Ecco quindi che caduto il velo del lavoro, le cave delle Alpi Apuane mostrano la loro facciata più triste: quella della deturpazione dell'ambiente. Gli ambientalisti temono che lo sfruttamento sfrenato possa distruggerne completamente la fauna e la flora, oltre che il paesaggio dal punto di vista geologico. Dai tempi di Michelangelo, che con il marmo di Carrara scolpì il suo David, infatti, lo sfruttamento di queste montagne ha subìto un’accelerazione esponenziale, portando a produrre, ogni anno, circa 9 milioni di tonnellate di marmo – 100 volte tanto rispetto un secolo fa – di cui solo un quinto – secondo gli ambientalisti -viene utilizzato nell'edilizia. «Il resto – commentano i promotori della petizione- sono detriti generati dalle moderne tecniche di scavo trasformati in carbonato di calcio da usare per sostituire il piombo nelle vernici, l’amianto nei tetti, la fibra di legno nella carta e come riempitivo nei cereali, nei cosmetici, nelle pasticche di vitamine e nel dentifricio».

A questo, poi, gli ambientalisti aggiungono la nota dolente dell'inquinamento delle acque derivante dagli scarti, e quello dell'aria per le polveri sottili. Motivo per cui l’unica soluzione possibile, per i promotori della petizione, rimane la chiusura delle cave. Una scelta impraticabile però secondo l’amministrazione comunale, che pur riconoscendo il problema ambientale – quello in particolare della scomparsa di parte delle montagne – sostiene che sia impossibile chiudere tutte le cave. I motivi sarebbero due: il valore del marmo e l’occupazione. «Siamo conosciuti in tutto il mondo per questo materiale – commenta l’assessore all’ambiente Uilian Berti - , tanto che a settembre prossimo verrà ospitato lì il mondiale di corsa in montagna, quindi è fonte di prestigio per il territorio. In secondo luogo si creerebbe un’emergenza occupazionale che il territorio non può reggere. Anche se il marmo viene esportato all’estero, sono ancora centinaia e centinaia le persone che lavorano nel settore».

Rimarrà tutto come prima quindi?«Noi come amministrazione abbiamo le idee chiare sulla questione – continua Berti – e stiamo lavorando a una regolamentazione del settore in modo che non ci siano abusi, scandali e problemi ambientali gravi.
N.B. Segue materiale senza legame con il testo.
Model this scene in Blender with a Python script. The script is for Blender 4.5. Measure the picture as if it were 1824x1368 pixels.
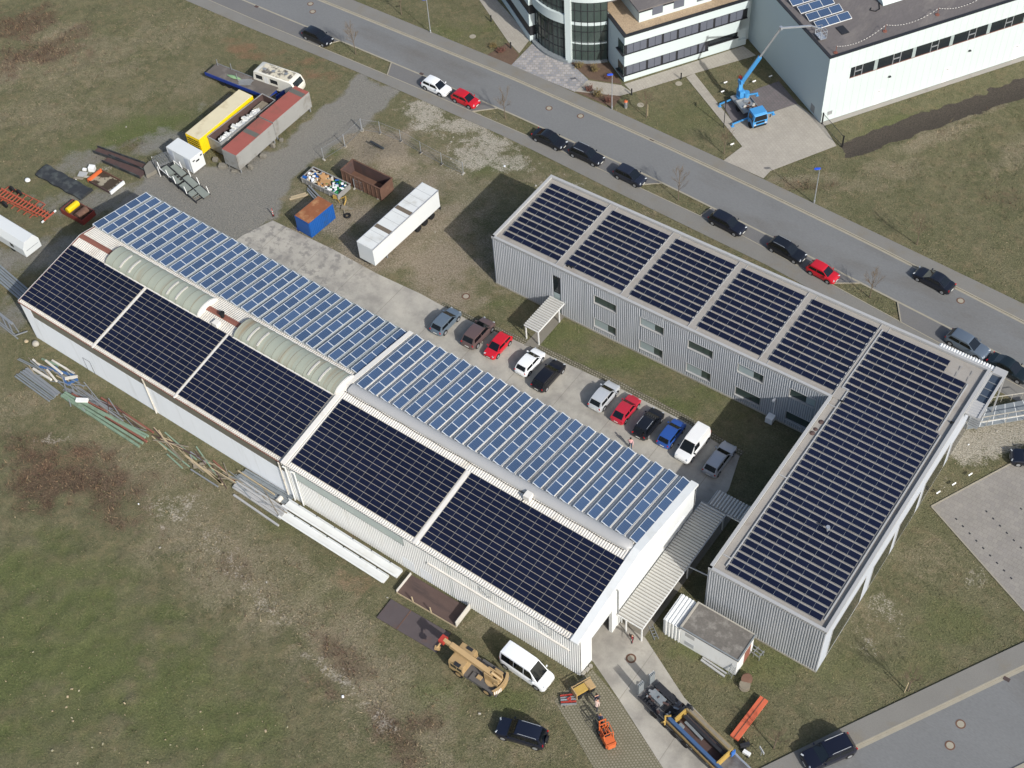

Magari questo porterà alla chiusura di certi siti, forse soprattutto nelle parte alte, ma sicuramente non di tutte. Bisogna piuttosto cercare di valorizzare ulteriormente il marmo, e di ricreare sul territorio una filiera di lavorazione che aumenti il lavoro e rafforzi l’indotto. Il marmo è una risorsa per il territorio».